Objective
Starting at the first line of the listing below, retype each line up to and including the one that contains "R = math.radians". Leave pictures out.

>> Start

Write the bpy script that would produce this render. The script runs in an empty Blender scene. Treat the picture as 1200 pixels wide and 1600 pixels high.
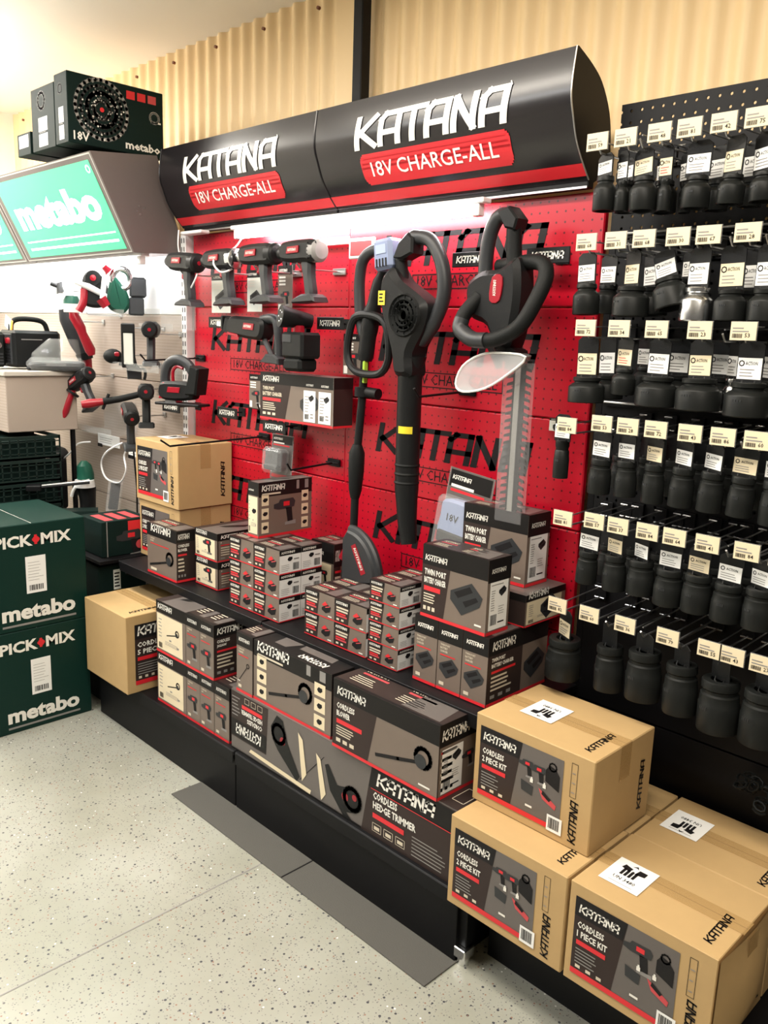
import bpy, math, random
from mathutils import Vector, Matrix
random.seed(7)
S = bpy.context.scene
COL = S.collection
R = math.radians

# ------------------------------------------------------------------ camera, light, exposure
def camera():
    yaw, pitch, roll = -0.78386771, 0.205801585, -0.0353173233
    f = Vector((math.sin(yaw)*math.cos(pitch), math.cos(yaw)*math.cos(pitch), -math.sin(pitch)))
    r = Vector((math.cos(yaw), -math.sin(yaw), 0)); d = f.cross(r)
    r2 = r*math.cos(roll)+d*math.sin(roll); d2 = -r*math.sin(roll)+d*math.cos(roll)
    cd = bpy.data.cameras.new('camera'); cam = bpy.data.objects.new('camera', cd); COL.objects.link(cam)
    m = Matrix((( r2.x, -d2.x, -f.x), (r2.y, -d2.y, -f.y), (r2.z, -d2.z, -f.z))).to_4x4()
    cam.matrix_world = Matrix.Translation((0, 0, 1.45)) @ m
    cd.sensor_fit = 'VERTICAL'; cd.sensor_height = 24; cd.lens = 24*1310.33/1600; cd.clip_start = .05
    S.camera = cam
camera()
S.view_settings.view_transform = 'Standard'; S.view_settings.look = 'None'
S.view_settings.gamma = 1; S.view_settings.use_curve_mapping = False
S.view_settings.exposure = 0.12
W = bpy.data.worlds.new('world'); S.world = W; W.use_nodes = True
W.node_tree.nodes['Background'].inputs[0].default_value = (1, .9, .78, 1)
W.node_tree.nodes['Background'].inputs[1].default_value = .10
def area(name, loc, size, power, color, rot=(0, 0, 0)):
    l = bpy.data.lights.new(name, 'AREA'); l.shape = 'RECTANGLE'; l.size, l.size_y = size
    l.energy = power; l.color = color
    o = bpy.data.objects.new(name, l); o.location = loc; o.rotation_euler = rot; COL.objects.link(o)
area('ceiling_fluorescent_light', (-1.6, .75, 2.52), (2.4, .22), 52, (1, .92, .80))
area('ceiling_fluorescent_light', (-2.9, -.3, 2.52), (1.8, .25), 50, (.95, .97, 1))
area('ceiling_fluorescent_light', (.2, .4, 2.52), (1.5, .25), 38, (1, .92, .80))
area('ceiling_fluorescent_light', (-4.2, .9, 2.52), (1.2, .25), 40, (1, .95, .88))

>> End

Response to the exercise
Write the bpy script that would produce this render. The script runs in an empty Blender scene. Treat the picture as 1200 pixels wide and 1600 pixels high.
import bpy, math, random
from mathutils import Vector, Matrix
random.seed(7)
S = bpy.context.scene
COL = S.collection
R = math.radians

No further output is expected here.